O yüzden ben bu koşullardan çıkıp da, sınırlar dışında da başarı kazanan sporcularımızı yürekten kutluyorum.
Çünkü onların önündeki en büyük engel, ne yazık ki bu ülkede sporu yönetenlerdir.
***
CTP Spor Komitesi’nin KTSYD Genel Merkezi’nde düzenlediği ve sporun birçok paydaşının katıldığı Spor Dünyasında Kadın Olmak (Sorunlar ve Çözüm Önerileri) Panelinde dinlediklerimiz, spor alanında yüzleşmemizi sağladı.
***
Panele uzaktan bağlanan Buse Savaşkan, yaşadığı sıkıntıları anlatırken, maddi olanaksızlıklardan ve ilgisizlikten dert yandı.
Buse bir Kıbrıslıtürk sporcu olarak, olimpiyatlarda ve Avrupa arenasında piste çıkıp başarı kovalarken, hepimiz gururlanıyoruz ama başarının daha da taçlanması için ne yazık ki elimizi taşın altına koymuyoruz.
Antrenöründen ve ailesinden uzakta, tek başına organizasyonlara katılmak zorunda kalan bir sporcumuz var oralarda, farkında mıyız?
***
Peki ya teniste başarılı bir performans sergileyen Eliz Maloney… Eliz bu başarıya erişmişse, ailesinin yoğun gayretleriyle erişti ve bir yerlere geldi.
***
Bilardodaki şampiyonumuz Alara Ghaffari de konuştu panelde ve yaşadığı olanaksızlıklardan bahsetti.
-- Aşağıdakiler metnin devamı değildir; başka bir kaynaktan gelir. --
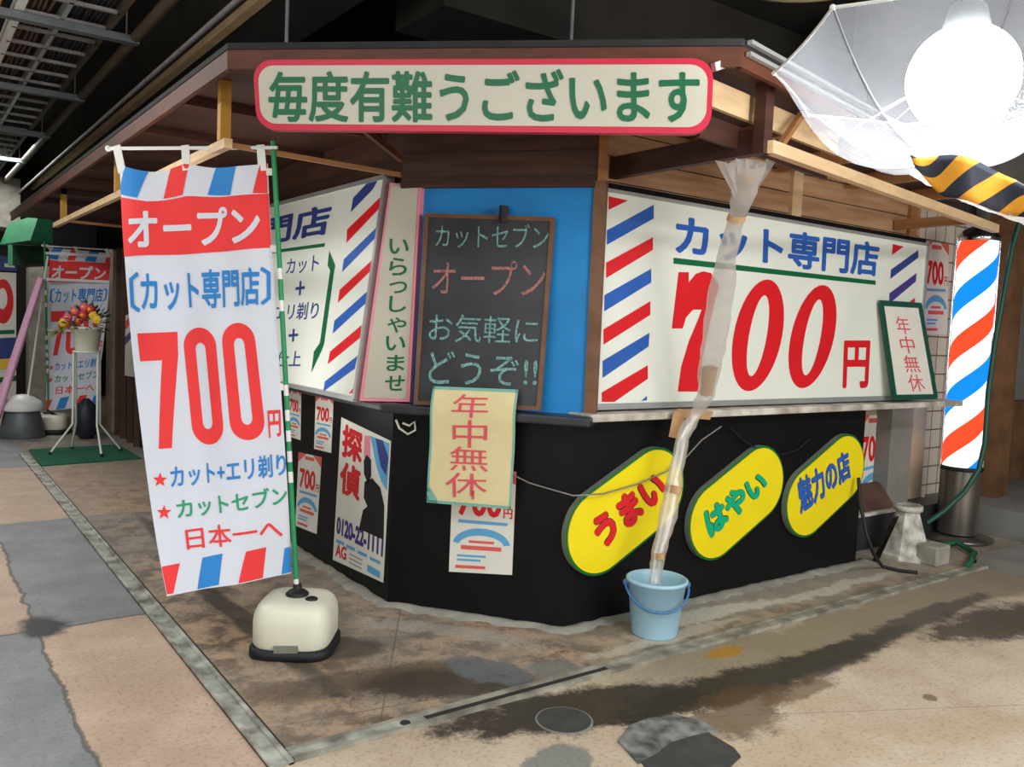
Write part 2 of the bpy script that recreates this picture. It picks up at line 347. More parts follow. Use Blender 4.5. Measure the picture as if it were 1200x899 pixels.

Ama yılmadı, başarıdan başarıya koşmak için, çok çalıştı…
***
Yani özetleyecek olursam, bizim ülkemizde bir spor politikasının olmaması ve ne sporcularımızın, ne kulüplerimizin, ne de federasyonlarımızın önlerini görememesini, kendilerini motive hissetmemelerini sağlıyor.
Halbuki koşullar yaratılsa, çocuklar ve gençler teşviklendirilse, daha çok Buse’ler, Merve’ler, Alara’lar çıkaracağız. Dünya’ya sesimizi belki de sporla duyuracağız.